The continent of 55 states is currently edging towards a larger aspiration - to remove the vast majority of its internal tariffs over the next five years.

Also known as the African continental free trade area (AfCFTA), the legal framework enters into force in a matter of weeks. Around 30 African countries have so far ratified it. All but Eritrea have signed.

Although big questions on actual implementation remain, the hope is that the deal will eventually create millions of new jobs and lift many others out of crushing poverty in what could become the world's largest market.

If it delivers on its promise, the agreement should increase internal Africa trade by over 50 percent, up from its current low teens.

But negotiations have not even started on which tariffs will be removed - and only Egypt, Seychelles, and Mauritius have so far identified those they will put on the table.

And only three months after having signed the pact, Africa's largest economy, Nigeria, slapped a ban on the movement of all goods from neighbouring countries Benin, Niger, and Cameroon.

Other issues, like rules of origin, social and environmental standards, also remain vague. Negotiations are still ongoing in things like the services sector and intellectual property.

The whole casts a long shadow over an agreement that aspires to launch a new African chapter and one where Europe hopes to one day secure continent-to-continent trade deal.

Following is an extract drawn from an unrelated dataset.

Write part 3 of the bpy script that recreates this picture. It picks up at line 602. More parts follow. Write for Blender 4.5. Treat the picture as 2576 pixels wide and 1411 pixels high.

Asked to comment, Sabatucci draws reference to Europe's own past.

Single market took 36 years

"Just to declare the single market basically took us 36 years, so why would we be expecting Africa to be much faster?" he said, noting that the any progressive step is a partial success.

Sabatucci also doubts the EU will cut a continent-to-continent free trade agreement with Africa anytime soon.

"Will my kids see it, I think potentially say yes and whether they should see it, I would say definitely yes," he said.

Across the street from his office inside the African Union, some 1,000 people from over a 100 countries had gathered as part of the World Export Development Forum.

At its opening ceremony earlier on Wednesday, Ethiopia's president Sahle-Work Zewde spoke of industrialisation and regulatory reforms to tap into Africa's estimated €3trillion market.

His speech marks a large shift in Africa's second-most populous nation, wrecked by decades of abuse by an authoritarian state.

Its new prime minister Abiy Ahmed, appointed in April last year, has since embarked on rapid widespread and deep reforms. It won him the Nobel Peace Prize for 2019 last month, but has not come without a cost.

Since loosening the iron grip of the state, the country has endured a deepening ethnic and regional conflict, displacing over two million people.